Financing Resiliency Retrofits through Commercial PACE

By Holt Mountcastle, RE Tech Advisors on May 02, 2018

In 2017, the U.S. experienced a historic number of weather and climate disasters that had a cumulative cost of over $300 billion. Impacts from these events can be mitigated by improving building resiliency. Resiliency improvements typically take the form of retrofits to the envelope, structure, and/or systems of a building—often including energy generation, efficiency, and/or storage. These projects can come with a high upfront capital cost, and while some generate immediate savings to help offset this cost, some do not.

Commercial property assessed clean energy (CPACE) can help overcome this challenge by providing long-term financing for resiliency in regions where PACE is available. Commercial PACE enables building owners to borrow money for energy efficiency, renewable energy, or other resiliency projects and make repayments via an assessment on their property tax bill.

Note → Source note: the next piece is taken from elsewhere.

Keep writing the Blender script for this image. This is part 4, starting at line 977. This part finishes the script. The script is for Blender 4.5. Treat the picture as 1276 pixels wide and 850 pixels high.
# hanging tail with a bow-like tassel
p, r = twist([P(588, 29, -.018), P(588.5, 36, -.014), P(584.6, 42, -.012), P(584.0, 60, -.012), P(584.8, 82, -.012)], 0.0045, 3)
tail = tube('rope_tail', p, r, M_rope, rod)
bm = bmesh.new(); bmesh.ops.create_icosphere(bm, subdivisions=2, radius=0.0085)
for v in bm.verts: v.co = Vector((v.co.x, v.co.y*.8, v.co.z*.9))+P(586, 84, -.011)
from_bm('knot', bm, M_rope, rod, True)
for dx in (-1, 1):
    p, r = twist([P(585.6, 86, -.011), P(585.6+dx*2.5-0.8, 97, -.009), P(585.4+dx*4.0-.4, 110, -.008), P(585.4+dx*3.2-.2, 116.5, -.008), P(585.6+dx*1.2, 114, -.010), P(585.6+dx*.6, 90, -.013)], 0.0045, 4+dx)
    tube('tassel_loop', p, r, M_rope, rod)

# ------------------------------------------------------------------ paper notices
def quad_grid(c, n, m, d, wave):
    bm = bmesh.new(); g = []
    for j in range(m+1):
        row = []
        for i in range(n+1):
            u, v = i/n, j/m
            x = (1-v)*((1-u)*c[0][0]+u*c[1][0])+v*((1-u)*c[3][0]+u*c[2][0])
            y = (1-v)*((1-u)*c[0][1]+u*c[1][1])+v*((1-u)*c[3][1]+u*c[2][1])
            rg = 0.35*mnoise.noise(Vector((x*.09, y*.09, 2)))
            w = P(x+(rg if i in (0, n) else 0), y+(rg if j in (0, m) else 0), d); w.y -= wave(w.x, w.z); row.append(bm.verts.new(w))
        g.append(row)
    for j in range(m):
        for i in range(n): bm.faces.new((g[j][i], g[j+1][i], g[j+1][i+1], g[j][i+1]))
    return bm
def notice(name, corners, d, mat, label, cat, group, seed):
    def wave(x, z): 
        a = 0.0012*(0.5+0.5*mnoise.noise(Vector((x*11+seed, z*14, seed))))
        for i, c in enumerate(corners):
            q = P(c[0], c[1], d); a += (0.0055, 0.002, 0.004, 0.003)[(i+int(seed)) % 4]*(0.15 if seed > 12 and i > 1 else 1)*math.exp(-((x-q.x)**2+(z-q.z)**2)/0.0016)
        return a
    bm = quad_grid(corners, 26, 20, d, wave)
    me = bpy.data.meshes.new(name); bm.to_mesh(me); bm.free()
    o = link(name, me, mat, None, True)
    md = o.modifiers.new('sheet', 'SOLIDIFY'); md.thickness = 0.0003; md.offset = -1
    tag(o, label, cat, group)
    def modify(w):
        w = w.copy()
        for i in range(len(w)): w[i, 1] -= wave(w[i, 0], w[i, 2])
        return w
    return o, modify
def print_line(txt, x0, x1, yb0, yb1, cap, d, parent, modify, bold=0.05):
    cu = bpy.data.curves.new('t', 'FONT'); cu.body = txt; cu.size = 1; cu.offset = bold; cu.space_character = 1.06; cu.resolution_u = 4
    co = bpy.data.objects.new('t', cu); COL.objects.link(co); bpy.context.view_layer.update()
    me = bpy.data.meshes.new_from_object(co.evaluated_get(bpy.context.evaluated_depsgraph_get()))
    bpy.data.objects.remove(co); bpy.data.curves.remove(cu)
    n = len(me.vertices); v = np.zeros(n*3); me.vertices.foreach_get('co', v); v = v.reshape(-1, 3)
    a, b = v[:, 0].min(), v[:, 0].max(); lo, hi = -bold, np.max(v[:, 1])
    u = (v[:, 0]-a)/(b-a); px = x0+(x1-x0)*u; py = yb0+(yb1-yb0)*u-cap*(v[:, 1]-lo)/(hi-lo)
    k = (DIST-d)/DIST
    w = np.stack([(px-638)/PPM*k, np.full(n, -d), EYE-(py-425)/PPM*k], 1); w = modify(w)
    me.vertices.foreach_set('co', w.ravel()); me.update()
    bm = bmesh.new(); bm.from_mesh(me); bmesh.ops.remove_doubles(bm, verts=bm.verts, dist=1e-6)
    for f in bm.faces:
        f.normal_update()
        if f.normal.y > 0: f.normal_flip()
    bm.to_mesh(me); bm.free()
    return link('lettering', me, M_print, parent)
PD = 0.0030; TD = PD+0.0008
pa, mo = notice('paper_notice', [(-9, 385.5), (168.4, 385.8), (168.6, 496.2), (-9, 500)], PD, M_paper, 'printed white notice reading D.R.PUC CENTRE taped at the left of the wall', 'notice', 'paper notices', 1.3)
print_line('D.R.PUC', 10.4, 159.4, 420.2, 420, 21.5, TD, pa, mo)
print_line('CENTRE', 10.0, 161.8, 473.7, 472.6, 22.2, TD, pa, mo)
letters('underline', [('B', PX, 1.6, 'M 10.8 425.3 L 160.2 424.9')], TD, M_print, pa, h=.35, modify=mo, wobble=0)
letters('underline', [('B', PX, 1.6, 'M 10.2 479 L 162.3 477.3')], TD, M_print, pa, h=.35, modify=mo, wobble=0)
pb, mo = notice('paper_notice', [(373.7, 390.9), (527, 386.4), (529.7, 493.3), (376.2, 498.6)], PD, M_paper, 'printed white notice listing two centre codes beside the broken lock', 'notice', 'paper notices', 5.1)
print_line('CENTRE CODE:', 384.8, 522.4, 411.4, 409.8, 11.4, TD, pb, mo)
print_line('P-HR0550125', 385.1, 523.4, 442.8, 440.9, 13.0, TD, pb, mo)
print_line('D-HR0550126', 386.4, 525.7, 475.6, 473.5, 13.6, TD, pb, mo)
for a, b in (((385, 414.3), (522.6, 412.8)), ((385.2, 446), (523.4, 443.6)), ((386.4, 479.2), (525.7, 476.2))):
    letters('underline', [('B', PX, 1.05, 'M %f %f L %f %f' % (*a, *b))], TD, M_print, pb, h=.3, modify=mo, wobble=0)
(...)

Commercial PACE has several advantages that can make it attractive for building resiliency improvements:

  • 100% financing for hard and soft costs of qualified resiliency projects
  • Longer-term financing at lower rates when compared to other financing options
  • Financing is connected to the building, not to the individual borrower

Better Buildings has developed a Commercial PACE Financing for Resiliency Toolkit to provide an overview for building owners, operators, and occupants that may want to take advantage of CPACE financing to improve resiliency in their facilities. The toolkit features case studies highlighting CPACE funded resiliency projects, including distributed generation and microgrid, hurricane-proofing, and seismic retrofits, along with a detailed fact sheet and webinar on the topic.